When we first started our family hunting journey we had no clue what we were getting ourselves into. 


We had moved to a new area and didn’t know these mountains as well as the ones back home. We began the season mountain hopping and would hunt a different place each weekend with zero luck.

It wasn’t until we decided to put our heads together and make a game plan that things changed. Have you ever heard if you fail to plan, you plan to fail? Well, we certainly planned to fail our first season out because we were hopping all over from hell to breakfast trying to find anything at all. 

When we are weekend warriors and can’t be on the mountain everyday, we sometimes get hung up on if we don’t find anything there must be nothing here and we move on to the next. That’s all fine and dandy, but it isn’t very effective. You can’t try something once and fail + never try again right? You just take a different approach.

The biggest tip we have when learning a new area is to learn it well. Make a plan to learn each area like the back of your hand and commit to hunting only one location that entire month if you can only go out on the weekends. Learn all of the roads, trails, and canyons well. 

Now, if you can go out daily, then hunt that hillside for a week or two straight and if you still aren’t having any luck, then head somewhere else. 

The thing is when it comes to chasing bear or lion, you have to learn to rely on your dog’s nose + have confidence in that. It’s a team sport so you also want to make sure your dog knows what it’s after as well…. We’ve had our share of deer chases!

If there are bears on the mountain you pick, eventually they will fall into their typical behavioral patterns and you’ll find them. 

Upgraded maps like the Garmin Huntview Plus, or the OnX Hunt Map can be a valuable asset when trying to find game. The ability to E-Scout can really help pattern game in new ground before you even get there.
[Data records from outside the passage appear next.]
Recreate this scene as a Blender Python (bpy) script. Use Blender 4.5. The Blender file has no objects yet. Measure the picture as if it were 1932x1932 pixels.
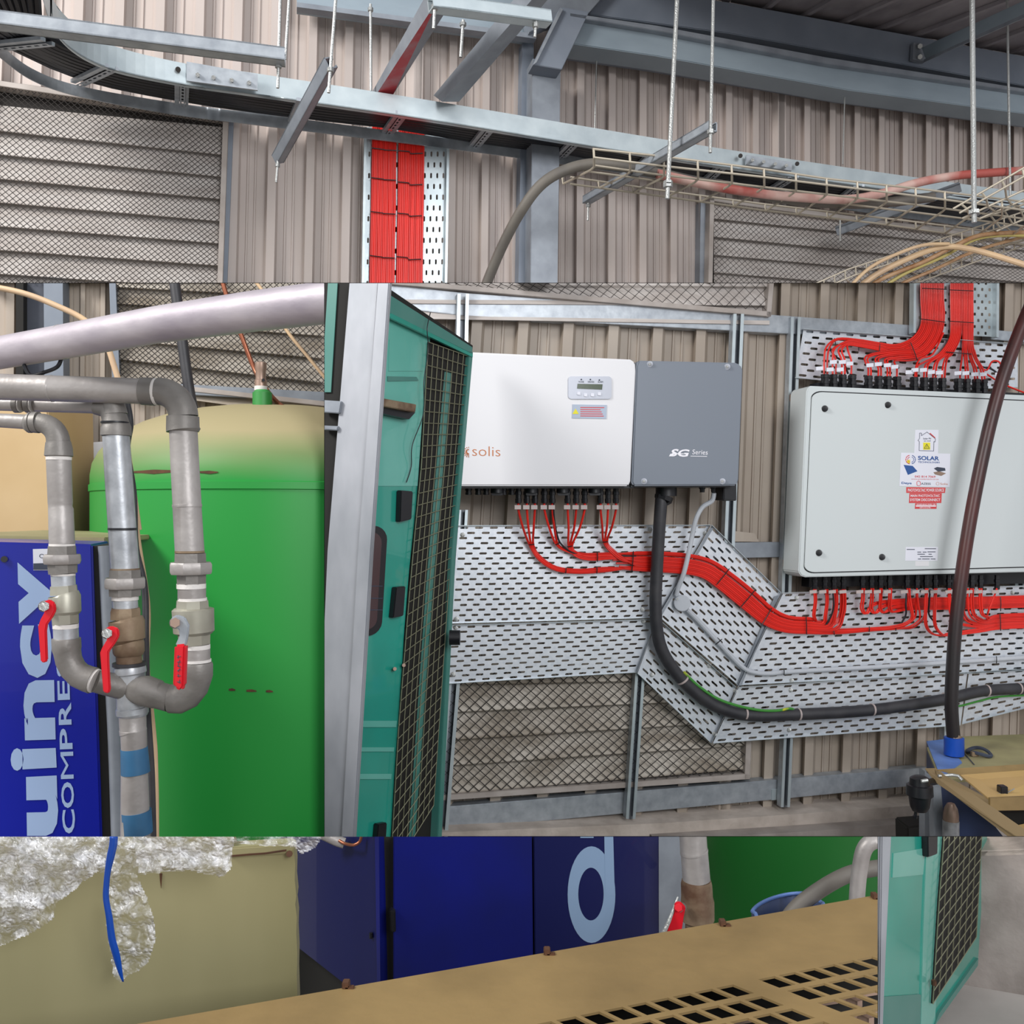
import bpy, bmesh, math, random
from mathutils import Vector, Matrix, noise
random.seed(7)
# ---------------------------------------------------------------- camera, world, lights
SC = bpy.context.scene
COL = SC.collection
F = 1673.2                      # focal length in pixels of the 1932 px frame
EYE = 1.7
cam_d = bpy.data.cameras.new('camera'); cam = bpy.data.objects.new('camera', cam_d); COL.objects.link(cam)
cam.location = (0, 0, EYE); cam.rotation_euler = (math.pi/2, 0, 0)
cam_d.sensor_width = 36; cam_d.lens = 36*F/1932; cam_d.clip_start = 0.05
SC.camera = cam
SC.view_settings.view_transform = 'Standard'; SC.view_settings.look = 'None'
SC.view_settings.gamma = 1; SC.view_settings.use_curve_mapping = False
SC.view_settings.exposure = 0.0
wd = bpy.data.worlds.new('world'); SC.world = wd; wd.use_nodes = True
_bg = wd.node_tree.nodes['Background']; _bg.inputs[0].default_value = (0.93, 0.96, 1.0, 1); _bg.inputs[1].default_value = 0.62
def area_light(name, loc, target, size, power, col=(1, 1, 1), sy=None):
    l = bpy.data.lights.new(name, 'AREA'); l.energy = power; l.size = size; l.color = col
    if sy: l.shape = 'RECTANGLE'; l.size_y = sy
    o = bpy.data.objects.new(name, l); COL.objects.link(o); o.location = loc
    o.rotation_euler = (Vector(target)-Vector(loc)).to_track_quat('-Z', 'Y').to_euler(); return o
area_light('skylight', (-3.6, 0.2, 4.6), (0.2, 3.6, 1.9), 1.3, 235, (1.0, 0.985, 0.96))
area_light('fill_light', (2.6, -2.2, 3.6), (1.4, 3.6, 1.4), 2.2, 190, (0.97, 0.98, 1.0))  # added fill lamp to brighten the right side; no such fixture is seen

# ---------------------------------------------------------------- placing
def P(x, y, d):                 # a point at distance d in front of the viewpoint
    return Vector(((x-966)/F*d, d, EYE+(966-y)/F*d))
class Plane:                    # an upright plane through two (x, distance) stations
    def __init__(s, a, b):
        A = P(a[0], 966, a[1]); B = P(b[0], 966, b[1]); s.A = A
        s.t = (B-A); s.t.z = 0; s.t.normalize()
        s.n = Vector((s.t.y, -s.t.x, 0))
        if s.n.dot(Vector((0, 0, EYE))-A) < 0: s.n = -s.n
    def __call__(s, x, y, off=0):
        r = P(x, y, 1)-Vector((0, 0, EYE)); k = ((s.A+s.n*off)-Vector((0, 0, EYE))).dot(s.n)/r.dot(s.n)
        return Vector((0, 0, EYE))+r*k
W = Plane((0, 3.31), (1932, 4.46))       # the clad wall
def G(x, y, z=0):                         # a point on the level z
    return P(x, y, (EYE-z)*F/(y-966))
def lerp(a, b, t): return a+(b-a)*t
def bil(q, u, v):                         # q: TL TR BR BL pixel corners
    a = (lerp(q[0][0], q[1][0], u), lerp(q[0][1], q[1][1], u)); b = (lerp(q[3][0], q[2][0], u), lerp(q[3][1], q[2][1], u))
    return (lerp(a[0], b[0], v), lerp(a[1], b[1], v))
def crom(pts, k=6):
    pts = [tuple(p) for p in pts]
    if len(pts) < 3: return pts
    out = []; n = len(pts); m = len(pts[0])
    for i in range(n-1):
        p0 = pts[max(i-1, 0)]; p1 = pts[i]; p2 = pts[i+1]; p3 = pts[min(i+2, n-1)]
        for j in range(k):
            t = j/k
            out.append(tuple(0.5*(2*p1[c]+(p2[c]-p0[c])*t+(2*p0[c]-5*p1[c]+4*p2[c]-p3[c])*t*t+(3*p1[c]-p0[c]-3*p2[c]+p3[c])*t**3) for c in range(m)))
    out.append(pts[-1]); return out
# ---------------------------------------------------------------- mesh building
CLIPS = {'A': [('y', 533.4, 1)], 'B': [('x', 611.6, 1), ('y', 534.4, 0)], 'B0': [('x', 611.6, 1), ('y', 534.4, 0)],
         'C': [('x', 612.4, 0), ('y', 534.4, 0)], 'CE': [('x', 612.4, 0), ('y', 534.4, 0), ('y', 1577.6, 1)],
         'D': [('y', 1578.6, 0), ('x', 1655.6, 1)], 'E': [('y', 1578.6, 0), ('x', 1656.4, 0)], None: []}
CLIP = None
class MB:
    def __init__(s): s.bm = bmesh.new()
    def face(s, vs):
        try: return s.bm.faces.new(vs)
        except ValueError: return None
    def poly(s, pts): return s.face([s.bm.verts.new(p) for p in pts])
    def prism(s, pts, back):              # pts polygon, back: vector or per-point list
        n = len(pts); bk = back if isinstance(back, list) else [p+back for p in pts]
        a = [s.bm.verts.new(p) for p in pts]; b = [s.bm.verts.new(p) for p in bk]
        s.face(a); s.face(b[::-1])
        for i in range(n): s.face([a[i], b[i], b[(i+1) % n], a[(i+1) % n]])
        return s
    def plate(s, pl, px, off, th):
        return s.prism([pl(x, y, off) for x, y in px], -pl.n*th)
    def box(s, c, sx, sy, sz, ax=None):
        ax = ax or (Vector((1, 0, 0)), Vector((0, 1, 0)), Vector((0, 0, 1))); c = Vector(c)
        q = [c+ax[0]*(i*sx/2)+ax[2]*(j*sz/2)-ax[1]*(sy/2) for i, j in ((-1, -1), (1, -1), (1, 1), (-1, 1))]
        return s.prism(q, ax[1]*sy)
    def bar(s, a, b, w, h, up=Vector((0, 0, 1))):
        a = Vector(a); b = Vector(b); t = (b-a).normalized(); r = t.cross(up).normalized(); u = r.cross(t)
        return s.prism([a+r*(i*w/2)+u*(j*h/2) for i, j in ((-1, -1), (1, -1), (1, 1), (-1, 1))], b-a)
    def channel(s, a, b, w, h, up, t=0.004):   # U section, open towards up, with in-turned lips
        a = Vector(a); b = Vector(b); d = (b-a).normalized(); r = d.cross(up).normalized(); u = r.cross(d)
        def piece(c, ww, hh): s.prism([a+c+r*(i*ww/2)+u*(j*hh/2) for i, j in ((-1, -1), (1, -1), (1, 1), (-1, 1))], b-a)
        piece(-u*(h/2-t/2), w, t)
        for k in (-1, 1):
            piece(r*k*(w/2-t/2), t, h); piece(r*k*(w/2-w*0.12)+u*(h/2-t/2), w*0.24, t)
        return s
    def tube(s, pts, r, n=8, caps=True, phase=0.0, up=None):
        pts = [Vector(p) for p in pts]; m = len(pts)
        rs = r if isinstance(r, (list, tuple)) else [r]*m
        t0 = None
        for i in range(m-1):
            if (pts[i+1]-pts[i]).length > 1e-7: t0 = (pts[i+1]-pts[i]).normalized(); break
        ref = up or (Vector((0, 0, 1)) if abs(t0.z) < 0.9 else Vector((1, 0, 0)))
        nn = (ref-t0*ref.dot(t0)).normalized(); rings = []; t = t0
        for i in range(m):
            a = pts[max(i-1, 0)]; b = pts[min(i+1, m-1)]
            if (b-a).length > 1e-7: t = (b-a).normalized()
            nn = (nn-t*nn.dot(t)).normalized(); bb = t.cross(nn)
            rings.append([s.bm.verts.new(pts[i]+(nn*math.cos(phase+2*math.pi*k/n)+bb*math.sin(phase+2*math.pi*k/n))*rs[i]) for k in range(n)])
        for i in range(m-1):
            for k in range(n): s.face([rings[i][k], rings[i][(k+1) % n], rings[i+1][(k+1) % n], rings[i+1][k]])
        if caps: s.face(rings[0][::-1]); s.face(rings[-1])
        return s
    def grid(s, fn, nu, nv):
        g = [[s.bm.verts.new(fn(i/nu, j/nv)) for i in range(nu+1)] for j in range(nv+1)]
        for j in range(nv):
            for i in range(nu): s.face([g[j][i], g[j][i+1], g[j+1][i+1], g[j+1][i]])
        return s
    def perf(s, fn, nu, nv, sw, sh, skip=None, tall=False):   # sheet with staggered slots as true holes
        for j in range(nv):
            v0, v1 = j/nv, (j+1)/nv; st = 0.5*(j % 2); edges = [0.0]
            i = 0
            while (i+st)/nu <= 1.0001:
                if (i+st)/nu > 0: edges.append((i+st)/nu)
                i += 1
            if edges[-1] < 0.9999: edges.append(1.0)
            for i in range(len(edges)-1):
                u0, u1 = edges[i], edges[i+1]
                full = abs((u1-u0)-1/nu) < 1e-6
                cu, cv = (u0+u1)/2, (v0+v1)/2
                if not full or (skip and skip(cu, cv)):
                    s.poly([fn(u0, v0), fn(u1, v0), fn(u1, v1), fn(u0, v1)]); continue
                hu, hv = (u1-u0)*sw/2, (v1-v0)*sh/2; c = 0.35
                o = [(u0, v0), (cu, v0), (u1, v0), (u1, cv), (u1, v1), (cu, v1), (u0, v1), (u0, cv)]
                if tall: k = [(cu-hu, cv-hv*0.75), (cu, cv-hv), (cu+hu, cv-hv*0.75), (cu+hu, cv), (cu+hu, cv+hv*0.75), (cu, cv+hv), (cu-hu, cv+hv*0.75), (cu-hu, cv)]
                else: k = [(cu-hu*0.8, cv-hv), (cu, cv-hv), (cu+hu*0.8, cv-hv), (cu+hu, cv), (cu+hu*0.8, cv+hv), (cu, cv+hv), (cu-hu*0.8, cv+hv), (cu-hu, cv)]
                O = [s.bm.verts.new(fn(*p)) for p in o]; K = [s.bm.verts.new(fn(*p)) for p in k]
                for q in range(8): s.face([O[q], O[(q+1) % 8], K[(q+1) % 8], K[q]])
        return s
    def diamonds(s, pl, q, nu, nv, off, r):
        def line(a, b):
            A = pl(*bil(q, *a), off); B = pl(*bil(q, *b), off); s.tube([A, B], r, 4, False)
        for sg in (1, -1):
            k = -nv if sg == 1 else 0
            for c in range(-nv, nu+nv+1):
                # u*nu - sg*v*nv = c
                pts = []
                for v in (0.0, 1.0):
                    u = (c+sg*v*nv)/nu
                    if 0 <= u <= 1: pts.append((u, v))
                for u in (0.0, 1.0):
                    v = (u*nu-c)/(sg*nv)
                    if 0 < v < 1: pts.append((u, v))
                if len(pts) >= 2: line(pts[0], pts[1])
        return s
    def text(s, body, fn, ext=None, bold=0.0, spacing=1.0, flip=False):   # fn(u,v): u along, v from top (0) to bottom (1) of the letters
        c = bpy.data.curves.new('t', 'FONT'); c.body = body; c.offset = bold; c.resolution_u = 3; c.space_character = spacing
        o = bpy.data.objects.new('t', c); COL.objects.link(o)
        dg = bpy.context.evaluated_depsgraph_get(); dg.update(); me = bpy.data.meshes.new_from_object(o.evaluated_get(dg))
        xs = [v.co.x for v in me.vertices]; ys = [v.co.y for v in me.vertices]
        x0, x1, y0, y1 = min(xs), max(xs), min(ys), max(ys)
        vs = [s.bm.verts.new(fn((v.co.x-x0)/(x1-x0), 1-(v.co.y-y0)/(y1-y0))) for v in me.vertices]
        for p in me.polygons: s.face([vs[i] for i in p.vertices])
        bpy.data.objects.remove(o); bpy.data.curves.remove(c); bpy.data.meshes.remove(me)
        return s
    def build(s, name, mat, parent=None, bevel=0, smooth=35, solid=0, origin=None, kind=None, clip='cur'):
        bm = s.bm
        bmesh.ops.remove_doubles(bm, verts=bm.verts, dist=1e-6)
        if bevel:
            ed = [e for e in bm.edges if len(e.link_faces) == 2 and e.calc_face_angle(0) > 0.6]
            bmesh.ops.bevel(bm, geom=ed, offset=bevel, segments=2, affect='EDGES', clamp_overlap=True)
        for ax, val, lo in CLIPS[CLIP if clip == 'cur' else clip]:
            if ax == 'y': n = Vector((0, -(966-val)/F, 1))        # z' - k*Y
            else: n = Vector((-1, (val-966)/F, 0))                # k*Y - X
            # lo=1 keeps the part above / left of the cut
            sgn = 1 if lo else -1
            co = Vector((0, 0, EYE)); d = [(v.co-co).dot(n)*sgn for v in bm.verts]
            if not d or min(d) >= 0: continue
            r = bmesh.ops.bisect_plane(bm, geom=bm.verts[:]+bm.edges[:]+bm.faces[:], plane_co=co, plane_no=n*sgn, clear_inner=True, clear_outer=False)
            ce = [e for e in r['geom_cut'] if isinstance(e, bmesh.types.BMEdge) and e.is_valid and len(e.link_faces) == 1]
            if ce and not solid:
                try: bmesh.ops.holes_fill(bm, edges=ce, sides=0)
                except Exception: pass
        if not bm.verts: bm.free(); return None
        bmesh.ops.recalc_face_normals(bm, faces=bm.faces)
        me = bpy.data.meshes.new(name)
        root = parent
        while root is not None and root.parent is not None: root = root.parent
        if root is not None: L = root.location.copy()
        elif origin is not None: L = Vector(origin)
        else:
            xs = [v.co for v in bm.verts]; L = Vector(((min(v.x for v in xs)+max(v.x for v in xs))/2, (min(v.y for v in xs)+max(v.y for v in xs))/2, min(v.z for v in xs)))
        bmesh.ops.translate(bm, verts=bm.verts, vec=-L)
        bm.to_mesh(me); bm.free()
        if smooth:
            me.shade_smooth(); me.set_sharp_from_angle(angle=math.radians(smooth))
        me.materials.append(mat)
        o = bpy.data.objects.new(name, me); COL.objects.link(o)
        if parent is None: o.location = L
        else: o.parent = parent
        if solid:
            m = o.modifiers.new('thickness', 'SOLIDIFY'); m.thickness = solid; m.offset = 0
        if kind: o['kind'] = kind
        return o
def thing(name, label, cat, loc, group=None, kind=None):
    o = bpy.data.objects.new(name, None); COL.objects.link(o); o.location = loc; o.empty_display_size = 0.1
    if kind: o['kind'] = kind
    if label: o['label'] = label
    if cat: o['category'] = cat
    if group: o['group'] = group
    return o
def tag(o, label, cat, group=None, kind=None):
    if o is None: return
    o['label'] = label
    if cat: o['category'] = cat
    if group: o['group'] = group
    if kind: o['kind'] = kind
    return o
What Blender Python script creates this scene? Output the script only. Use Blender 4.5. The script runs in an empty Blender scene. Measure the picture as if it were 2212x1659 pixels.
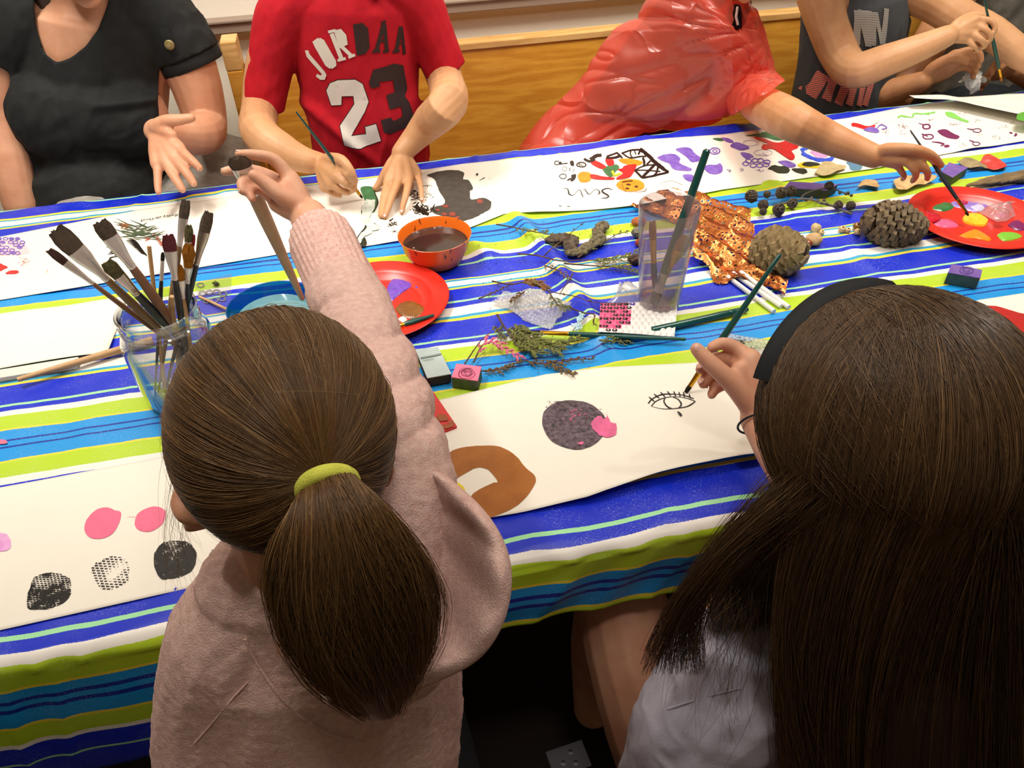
import bpy, bmesh, math, random
import numpy as np
from mathutils import Vector, Matrix, noise, Quaternion
PI = math.pi
SC = bpy.context.scene
COL = SC.collection
rnd = random.Random(7)
# ------------------------------------------------------------------ camera model (2212 x 1659)
FPX = 1662.0; TH = math.radians(40); YW = math.radians(11); RO = math.radians(2.1); CZ = 1.45
def _cam():
    r0 = Vector((math.cos(YW), -math.sin(YW), 0)); u0 = Vector((math.sin(TH)*math.sin(YW), math.sin(TH)*math.cos(YW), math.cos(TH)))
    f = Vector((math.cos(TH)*math.sin(YW), math.cos(TH)*math.cos(YW), -math.sin(TH)))
    return r0*math.cos(RO)-u0*math.sin(RO), u0*math.cos(RO)+r0*math.sin(RO), f
CR, CU, CF = _cam(); CC = Vector((0, 0, CZ))
def ray(px, py): return CF + CR*((px-1106)/FPX) - CU*((py-829.5)/FPX)
def PZ(px, py, z=.75):
    d = ray(px, py); return CC + d*((z-CZ)/d.z)
def PY(px, py, Y):
    d = ray(px, py); return CC + d*(Y/d.y)
def PD(px, py, dep): return CC + ray(px, py)*dep
cam = bpy.data.cameras.new('camera'); camo = bpy.data.objects.new('camera', cam); COL.objects.link(camo)
camo.matrix_world = Matrix(((CR.x, CU.x, -CF.x, 0), (CR.y, CU.y, -CF.y, 0), (CR.z, CU.z, -CF.z, CZ), (0, 0, 0, 1)))
cam.sensor_width = 36; cam.sensor_fit = 'HORIZONTAL'; cam.lens = 36*FPX/2212; cam.clip_start = .02
SC.camera = camo
# ------------------------------------------------------------------ materials
def lin(c):
    if isinstance(c, str):
        c = [int(c[i:i+2], 16)/255 for i in (0, 2, 4)]
    return tuple((v/12.92 if v <= .04045 else ((v+.055)/1.055)**2.4) for v in c[:3]) + (1,)
class NT:
    def __init__(s, name):
        s.m = bpy.data.materials.new(name); s.m.use_nodes = True; s.t = s.m.node_tree
        s.b = s.t.nodes['Principled BSDF']; s.out = s.t.nodes['Material Output']
    def n(s, typ, **kw):
        nd = s.t.nodes.new('ShaderNode'+typ)
        for k, v in kw.items():
            if k.startswith('i_'):
                key = k[2:]
                key = int(key) if key.isdigit() else key.replace('_', ' ')
                s.set(nd.inputs[key], v)
            else: setattr(nd, k, v)
        return nd
    def set(s, sock, v):
        if isinstance(v, bpy.types.NodeSocket): s.t.links.new(v, sock)
        elif isinstance(v, bpy.types.Node): s.t.links.new(v.outputs[0], sock)
        else: sock.default_value = v
    def p(s, **kw):
        for k, v in kw.items(): s.set(s.b.inputs[k.replace('_', ' ')], v)
        return s
    def coord(s, w='Object'): return s.n('TexCoord').outputs[w]
    def mapping(s, vec, scale=(1, 1, 1), loc=(0, 0, 0), rot=(0, 0, 0)):
        m = s.n('Mapping'); s.set(m.inputs[0], vec); m.inputs['Scale'].default_value = scale; m.inputs['Location'].default_value = loc; m.inputs['Rotation'].default_value = rot
        return m.outputs[0]
    def noise(s, vec, scale, detail=3, rough=.55, out=0):
        n = s.n('TexNoise'); s.set(n.inputs['Vector'], vec); n.inputs['Scale'].default_value = scale; n.inputs['Detail'].default_value = detail; n.inputs['Roughness'].default_value = rough
        return n.outputs[out]
    def math(s, op, a, b=0, c=None):
        n = s.n('Math', operation=op); s.set(n.inputs[0], a); s.set(n.inputs[1], b)
        if c is not None: s.set(n.inputs[2], c)
        return n.outputs[0]
    def ramp(s, fac, stops, interp='LINEAR'):
        r = s.n('ValToRGB'); s.set(r.inputs[0], fac); cr = r.color_ramp; cr.interpolation = interp
        while len(cr.elements) > 1: cr.elements.remove(cr.elements[-1])
        for i, (p, c) in enumerate(stops):
            e = cr.elements[0] if i == 0 else cr.elements.new(p)
            e.position = p; e.color = lin(c) if not isinstance(c, (int, float)) else (c, c, c, 1)
        return r.outputs[0]
    def mix(s, fac, a, b, mode='MIX'):
        n = s.n('Mix', data_type='RGBA', blend_type=mode); s.set(n.inputs[0], fac); s.set(n.inputs[6], a); s.set(n.inputs[7], b)
        return n.outputs[2]
    def bump(s, h, strength=.3, dist=.001, prev=None):
        b = s.n('Bump'); b.inputs['Strength'].default_value = strength; b.inputs['Distance'].default_value = dist; s.set(b.inputs['Height'], h)
        if prev is not None: s.set(b.inputs['Normal'], prev)
        s.set(s.b.inputs['Normal'], b.outputs[0]); return b.outputs[0]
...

You get tired of the frustration of not finding anything, seeing your hubs put all the pressure on himself, and the long days in the truck with all the kids.

Making a plan paid off the first time we planned and although we only caught one bear each weekend that month, that was a HUGE success in our book! 

Dustin’s goal was to catch a bear with only his dogs that year and he did it + got his family to a tree. You can have that same win if you set a goal and make a plan as to how you are going to reach it.

The thing is and this is just my thinking, but when you mountain hop because you didn’t find a bear that week, what if it just so happened to wander on over the next and now you didn’t find it because you moved to the location it just left and you do this every single weekend yet wonder why you aren’t finding a thing. 

That was the logic I had behind deciding what to do because in all reality, bears do move, but they seem to circle the same area over + over especially if they have everything they need right there. So, if you stick to one area long enough, you’re gonna find something unless there truly is nothing there. 

It’s a game of finding a needle in a haystack with a lot of ground to cover. Sometimes it gets overwhelming when we are hiking and you look out and think of how much mountain there is and how you can’t search it all in one day. 

It is putting one foot in front of the other each day, sticking to the same area for a session, and you’ll start finding success. That’s when it gets really fun!